OH NO! Another fatal disaster that will destroy all life on Earth and no one can do anything to stop it. Well, I guess we can always just sit back and drink a nice cold bottle of beer and wait for the end.

This year, unusual weather in Europe caused their 2007 hop crop to fall far below expectations. Germany’s crop was OK, but the harvests in Czechoslovakia and Slovenia fell 30% below expectations. (Go to YouTube and type in “Slovenia” and “hops” to see a hop farm devastated by a hail storm just prior to harvest.) England’s harvest was average, but - although classic varieties such as Kent Golding and Fuggles are popular among homebrewers - hop acreage in the UK has fallen so low (under 2,500 acres) that they no longer have much impact on the global hop trade. While all this was happening, the pool of excess hop extract finally dried up.”
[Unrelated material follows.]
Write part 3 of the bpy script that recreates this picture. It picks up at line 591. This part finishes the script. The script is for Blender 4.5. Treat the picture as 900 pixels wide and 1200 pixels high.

SAY IT AIN'T SO! Now we're really doomed!



The life of Indigo Red is full of adventure. Tune in next time for the Further Adventures of Indigo Red.

4 comments:

Gayle said...

LOL! I think you just about covered it all, Indigo! This is truly a great post. :)

I think that the problem the enviro-nuts have is far too much time on their hands. Maybe they should do something constructive for the environment like grow their own food the way I do.

dcat said...

Yeah I heard O'Hare airport is snowed in too. :)

Hey what another nice day in the PNW!

I must hit that bike trail at lunch now....oh no global warming! :D

Knowing the PNW this area will be nothing but rain in the next month!

Marie's Two Cents said...

I just had to call my oldest son tonight and give him some grief about all this "Global Hysteria Hype" when I heard they measured the Polar Ice Caps and they are 60%thicker than they were 100 years ago lol.

He works with people who have been shoving "Global Hysteria" down his throat, and I got sick of argueing with him about it.

Now he agree's, and I LOVE to say, "I Told Ya So" haha!

Indigo Red said...

Good for you, Marie! One more convert to sanity.